May 26, 2015 - Written by John Cameron

The latest data from the Commodity Futures Trading Commission (CFTC), published on Friday afternoon, revealed that speculative traders in the global currency markets had once again decreased their bets that the Dollar would strengthen against the other majors. The official figures, which covered the week leading up to 19th May, showed that speculators had cut their up-bets on the Buck from $29.11bn the week before to a relatively lowly $25.81 thanks to decreased expectations of a Federal Reserve interest rate hike in the near-term.

Meanwhile, the CFTC figures also revealed that investors’ attitude towards the Pound Sterling (currency:GBP) had sweetened, with the number of short bets on the UK unit dropping from 68,280 to 64,494 at the latest count.

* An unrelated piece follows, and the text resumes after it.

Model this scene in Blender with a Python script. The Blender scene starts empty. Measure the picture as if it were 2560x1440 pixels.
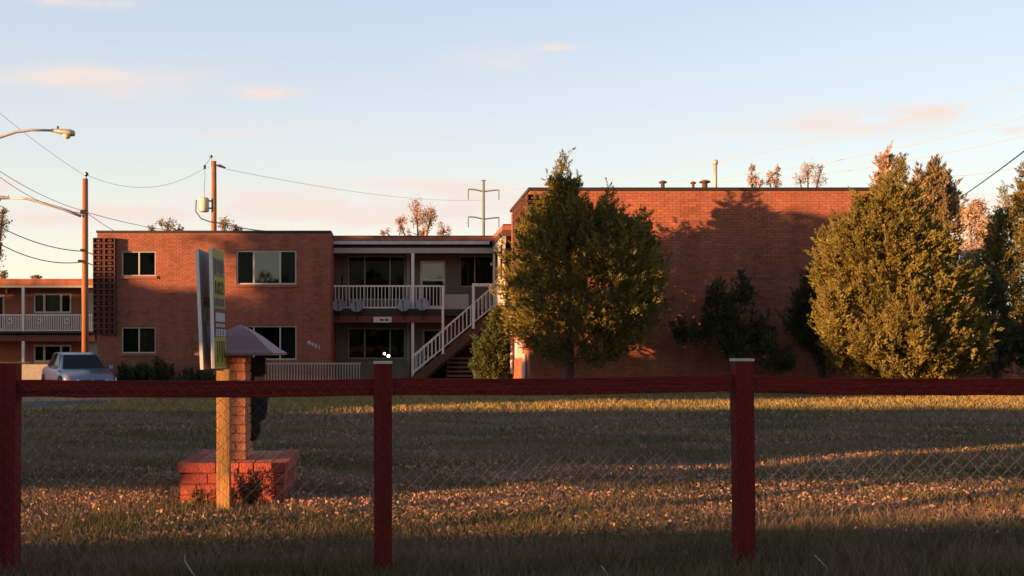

The improvement of sentiment towards Sterling was driven by the unexpected outright victory by the Conservatives in the British General Election of 7th May and the data suggests that the Pound-positive effect of this result may not yet have completely filtered through.

Another notable revelation from the CFTC figures pointed to a sea change in speculators’ attitudes to the Canadian Dollar (currency:CAD). The previous week had seen investors adopt a net short stance towards the Loonie but the latest numbers revealed that speculators are now marginally net long on the Canadian tender versus the Greenback. The continued drift higher for global oil prices in combination with the firm tone of recent Canadian data releases appeared to behind the move. Analysts now forecast that the Loonie may perform on a positive footing moving forward.

Looking ahead to this week’s session, market participants won’t have to wait long to receive further direction on the US Dollar. This afternoon’s American Durable Goods Orders data is always closely watched and with the consensus expectation being for a -0.5% showing, the result would not have to be great to provide the Buck with some near-term support. Tomorrow’s Bank of Canada (BoC) monetary policy decision is the next tier one risk event of note. An interest rate hike is considered unlikely from the BoC, but the tone of its rhetoric could prove market-moving for the Loonie.